Justyna Steczkowska od tygodni intensywnie zabiega, aby reprezentować Polskę na tegorocznej Eurowizji. Przyznać trzeba, że ma sporą przewagę nad resztą śmiałków, którym wymarzyło się reprezentowanie Polski na międzynarodowej scenie. Zapowiedź w publicznej telewizji, koncerty w popularnych warszawskich klubach. Dziewczyna obrała sobie cel i nie ogląda się za siebie. Musi przy tym uważać, aby jej fani przypadkiem nie wciągnęli jej pod powierzchnię.

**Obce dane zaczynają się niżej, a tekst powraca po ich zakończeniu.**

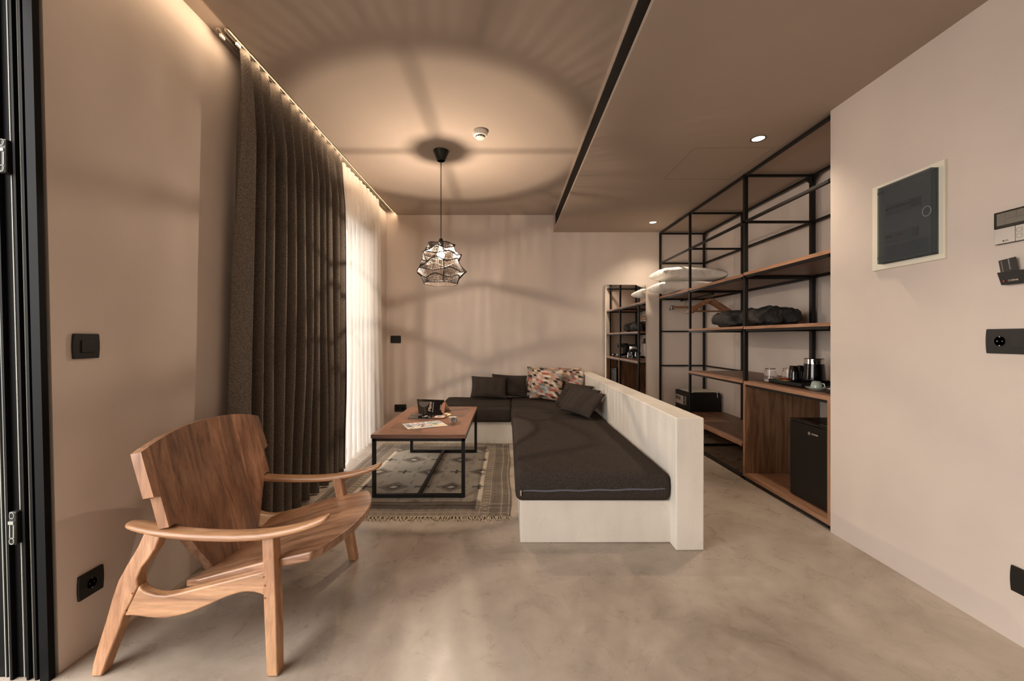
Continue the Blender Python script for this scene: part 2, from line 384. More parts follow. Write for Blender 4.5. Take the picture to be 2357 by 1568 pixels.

Dalsza część artykułu pod materiałem wideo
Justyna Steczkowska opublikowała kompromitujące wideo. Już je usunęła
W sobotę, na drugi dzień po koncercie w zatłoczonym klubie w centrum stolicy, na instagramowym profilu Steczkowskiej zaczęły pojawiać się tiktoki nagrywane przez miłośników jej twórczości. Młodzi fani na różne sposoby dawali znać, że to właśnie Justyna powinna ich zdaniem trafić do finału Eurowizji. Jedna z użytkowniczek platformy poszła o krok dalej.
Na usuniętym już z profilu Steczkowskiej klipie widzimy młodą dziewczynę z filtrem klauna, która, wychwalając pod niebiosa Justynę, dość niekorzystnie wyraziła się o niektórych kandydatkach.
To będzie nasz wygląd, jeśli Polska wystawi na Eurowizję random nutę tiktokerki zamiast słowiańskiego dobytku tak utalentowanej muzycznie i w performance Steczkowskiej - czytamy.
Jak nietrudno się domyślić, "tiktokerką z random nutą" miała być ciesząca się niemałą popularnością Izabela Zabielska. Na TikToku popularność zdobyła także Julia Pośnik, która też chce startować w preselekcjach do Eurowizji.
Szczęśliwie ktoś z teamu Jusi w porę zorientował się, że akurat to nagranie nie powinno się znaleźć na oficjalnym profilu artystki. Śmiemy wręcz twierdzić, że Steczka sama nie zrepostowała klipu. Delikatny niesmak jednak pozostał.